As The Other Charlotte recently reported (“Raves for Michael Moore, Pans for Mel“), reviewers who liked “The Passion of the Christ” inevitably hated “Fahrenheit 9/11” and vice versa.


Well, I’m a contrarian–I loved “The Passion,” but I also immensely enjoyed “Fahrenheit.” In a perverse way.


I laughed and laughed and laughed during “Fahrenheit”–and even before I settled into my seat at the movie house in Georgetown.


To get inside, you had to run the gauntlet of earnest young people with clipboards. “Want to help get George Bush out of the White House?” they asked.


It was a rhetorical question–if you didn’t want to sign, or (I plead guilty) were mirthful, they were alternately angry or just plain dumbfounded.


They have never met people who don’t hate George Bush, and they certainly didn’t expect to do so in a movie house in Georgetown. There’s a word to describe living in this kind of intellectual cocoon: the mot is parochialism.


The film itself is old-fashioned propaganda, crude but quite funny. Moore is decidedly lacking in multicultural sensitivity in the way he pillories Arabs or the natives of other small countries supporting the U.S.-led coalition.


The funniest moment was when news of the departure from the U.S. of members of the Bin Laden family after 9/11 was interspersed with footage from the old “Dragnet” on TV. Shouldn’t the FBI have questioned them? Joe Friday says he wants “Just the facts, ma’am.”


If it’s facts you want, this isn’t the movie for you–it’s all innuendo, guilt by association and mockery.


Yes, our president has funny facial expressions (as, indeed, you might, too, if you were sitting in the Oval Office waiting to address the entire world), and, yes, Paul Wolfowitz is gross when he spits on his comb to smooth down his pompadour, and, yes, the Attorney General likes to sing sappy songs. But so what?


The most heralded moment in the movie is when President Bush, surrounded by school children, is told of the second plane hitting the World Trade Center. He continues to sit still, with a children’s book, “My Pet Goat,” (Moore appears to regard the title of the book as particularly incriminating) in his hands.

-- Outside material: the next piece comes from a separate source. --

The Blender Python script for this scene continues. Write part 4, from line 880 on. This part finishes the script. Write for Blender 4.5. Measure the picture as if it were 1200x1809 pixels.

Moore implies that this is the height of stupidity–but I was brung up to believe that, if something bad happens, you continue with your duties instead of running out of the room, scaring children and showing your emotions. If you look at Moore’s footage, Bush was obviously a man in pain, gathering himself together for an unprecedented moment that would define his presidency and change us all (except jerks like Moore). Seven minutes of quiet sounds like a pretty good idea under the circumstances.


The real problem with the movie, though, is that to believe it, you have to believe that the president of the United States is in cahoots with Saudi Arabia to undermine this country (Moore says that the U.S. pays the president $400,000 a year, while the Bush family has made more than a billion from the Saudis–“Who do you think he loves more?” Moore intones), that we went to war in Afghanistan for a gas pipeline, and that Baghdad was a veritable Eden before our bombs began to drop on it.


“It’s amazing,” writes Michael Barone, “that any politician, however opposed to Bush, would want to be associated with this film or its maker, a man who said shortly after the 9/11 attacks: ’We, the United States of America, are culpable in committing so many acts of terror and bloodshed that we had better get a clue about the culture of violence in which we have been active participants.’ As for the current situation in Iraq, Moore has written: ’The Iraqis who have risen up against the occupation are not “insurgents” or “terrorists” or “The Enemy.” They are the REVOLUTION, the Minutemen, and their numbers will grow–and they will win.’ Are these messages Democrats really wish to embrace?”


There is another segment of the movie that I want to mention–a bereaved mother is distraught that her son has been killed in Iraq. She says that she had urged him to go into the military only to get a college education.


As sorry as I am for this mother, I feel that somebody should note the salient point–if you go into the military, you may have to fight in your nation’s wars. The benefits, such as an education, accrue as rewards for this honorable and risky undertaking, but one should not view the military solely as a social program.